Gregory Kunde & Olga Peretyatko
© Studio Amati Bacciardi

Ainsi interprétés, les duos entre les ténors – selon toutes les combinaisons possibles, soit trois au total - deviennent duels, la scène se transforme en arène et la salle s’enflamme - de longues ovations interrompent plusieurs fois le spectacle.
Qu’importe alors si la Desdemona d’Olga Peretyatko, dépassée par l’ampleur dramatique des deux derniers actes, peine à brûler du même feu. Elle a pour elle l’essence légère du timbre, la musicalité qui pare la fiancée d’Otello d’une jeunesse charmante. Elle a aussi cette manière touchante, voulue sans doute par Giancarlo Del Monaco, de jouer la chanson du saule à la manière d’une scène de folie.

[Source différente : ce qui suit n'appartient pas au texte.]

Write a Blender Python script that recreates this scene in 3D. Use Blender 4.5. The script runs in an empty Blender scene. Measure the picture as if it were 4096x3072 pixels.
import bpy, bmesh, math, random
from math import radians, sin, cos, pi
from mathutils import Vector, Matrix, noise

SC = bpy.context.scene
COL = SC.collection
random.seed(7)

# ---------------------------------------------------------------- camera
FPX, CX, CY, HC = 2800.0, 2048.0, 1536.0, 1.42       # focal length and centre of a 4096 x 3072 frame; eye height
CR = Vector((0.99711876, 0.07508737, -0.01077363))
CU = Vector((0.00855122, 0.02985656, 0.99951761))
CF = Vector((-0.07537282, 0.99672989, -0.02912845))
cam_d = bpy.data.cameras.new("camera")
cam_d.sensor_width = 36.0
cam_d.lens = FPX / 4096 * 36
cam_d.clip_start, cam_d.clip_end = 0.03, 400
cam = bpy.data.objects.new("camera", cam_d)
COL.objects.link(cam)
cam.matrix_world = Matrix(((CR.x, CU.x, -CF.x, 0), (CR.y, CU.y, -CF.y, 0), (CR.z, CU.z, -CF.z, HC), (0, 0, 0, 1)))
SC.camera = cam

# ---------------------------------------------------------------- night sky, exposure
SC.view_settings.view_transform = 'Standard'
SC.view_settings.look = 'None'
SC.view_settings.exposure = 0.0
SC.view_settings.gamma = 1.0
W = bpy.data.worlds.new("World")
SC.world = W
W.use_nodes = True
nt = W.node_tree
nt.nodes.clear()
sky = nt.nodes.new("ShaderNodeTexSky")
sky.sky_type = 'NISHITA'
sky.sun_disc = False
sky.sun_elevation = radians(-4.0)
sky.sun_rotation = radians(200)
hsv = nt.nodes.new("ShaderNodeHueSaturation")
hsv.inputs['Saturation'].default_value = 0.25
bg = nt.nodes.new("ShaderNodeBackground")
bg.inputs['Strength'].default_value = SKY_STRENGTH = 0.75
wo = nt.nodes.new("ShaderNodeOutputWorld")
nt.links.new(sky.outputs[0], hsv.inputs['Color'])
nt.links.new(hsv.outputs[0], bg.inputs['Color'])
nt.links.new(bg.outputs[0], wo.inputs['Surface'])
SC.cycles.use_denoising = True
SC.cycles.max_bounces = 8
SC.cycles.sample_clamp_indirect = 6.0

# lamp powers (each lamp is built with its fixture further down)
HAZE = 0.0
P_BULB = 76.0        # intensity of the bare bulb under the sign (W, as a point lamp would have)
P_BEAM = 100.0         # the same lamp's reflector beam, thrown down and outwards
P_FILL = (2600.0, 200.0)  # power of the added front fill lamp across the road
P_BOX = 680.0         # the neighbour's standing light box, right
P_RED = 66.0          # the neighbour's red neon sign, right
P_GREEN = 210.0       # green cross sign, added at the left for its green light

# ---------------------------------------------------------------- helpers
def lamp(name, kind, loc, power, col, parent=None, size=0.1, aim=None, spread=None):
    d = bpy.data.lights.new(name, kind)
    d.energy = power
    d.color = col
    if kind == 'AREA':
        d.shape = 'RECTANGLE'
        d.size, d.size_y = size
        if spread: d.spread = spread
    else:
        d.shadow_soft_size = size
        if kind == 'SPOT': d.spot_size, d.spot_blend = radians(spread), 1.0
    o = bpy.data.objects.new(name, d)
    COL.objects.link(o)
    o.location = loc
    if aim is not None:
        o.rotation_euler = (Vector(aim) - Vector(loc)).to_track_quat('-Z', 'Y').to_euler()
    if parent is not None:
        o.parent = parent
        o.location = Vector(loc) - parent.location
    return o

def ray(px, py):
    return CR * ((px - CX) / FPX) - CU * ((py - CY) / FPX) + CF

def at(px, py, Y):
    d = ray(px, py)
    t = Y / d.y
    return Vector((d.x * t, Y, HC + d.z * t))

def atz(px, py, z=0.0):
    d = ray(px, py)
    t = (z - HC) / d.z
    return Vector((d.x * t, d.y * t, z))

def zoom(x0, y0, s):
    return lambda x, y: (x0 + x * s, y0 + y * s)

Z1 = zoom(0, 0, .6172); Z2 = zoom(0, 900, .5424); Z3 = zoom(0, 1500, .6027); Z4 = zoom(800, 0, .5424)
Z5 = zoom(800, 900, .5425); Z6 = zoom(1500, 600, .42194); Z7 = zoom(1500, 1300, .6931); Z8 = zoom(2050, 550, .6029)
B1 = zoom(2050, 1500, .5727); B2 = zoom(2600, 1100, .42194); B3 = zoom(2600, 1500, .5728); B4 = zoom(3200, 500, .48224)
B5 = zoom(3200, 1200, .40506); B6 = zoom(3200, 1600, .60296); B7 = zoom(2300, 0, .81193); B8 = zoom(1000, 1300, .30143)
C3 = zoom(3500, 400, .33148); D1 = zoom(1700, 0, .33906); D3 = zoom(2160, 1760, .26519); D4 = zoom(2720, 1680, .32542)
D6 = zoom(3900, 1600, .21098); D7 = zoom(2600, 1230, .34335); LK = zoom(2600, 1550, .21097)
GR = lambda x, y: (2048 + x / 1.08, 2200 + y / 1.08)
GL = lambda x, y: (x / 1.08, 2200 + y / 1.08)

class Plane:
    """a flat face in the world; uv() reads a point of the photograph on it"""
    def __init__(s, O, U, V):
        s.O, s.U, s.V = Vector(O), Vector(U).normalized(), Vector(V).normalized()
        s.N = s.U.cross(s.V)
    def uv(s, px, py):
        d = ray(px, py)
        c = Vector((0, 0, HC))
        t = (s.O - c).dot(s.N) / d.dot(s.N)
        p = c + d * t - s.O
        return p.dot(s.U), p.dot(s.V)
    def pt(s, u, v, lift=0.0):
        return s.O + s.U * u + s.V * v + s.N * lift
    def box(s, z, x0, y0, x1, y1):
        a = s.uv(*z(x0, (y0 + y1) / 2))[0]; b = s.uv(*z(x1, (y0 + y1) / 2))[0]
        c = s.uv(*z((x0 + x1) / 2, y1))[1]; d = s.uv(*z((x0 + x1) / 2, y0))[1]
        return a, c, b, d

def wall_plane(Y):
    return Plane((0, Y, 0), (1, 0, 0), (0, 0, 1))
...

Qu’importe même tout le reste, irréprochable au demeurant : le vigoureux Elmiro de Mirco Palazzi ; la baguette appliquée de Renato Palumbo ; les trois panneaux de mer et de ciel peints en bleu azur et percés de 9 portes que manipulent de manière symbolique 9 clones de Iago ; le soin porté à la direction d’acteurs ; les chœurs placés à l’intérieur de deux boites qui s’ouvrent à droite et à gauche dans le décor, solution astucieuse pour éviter les laborieux mouvements de foule… Qu’importe tout ; quand le chant atteint une telle intensité, plus rien d’autre ne compte.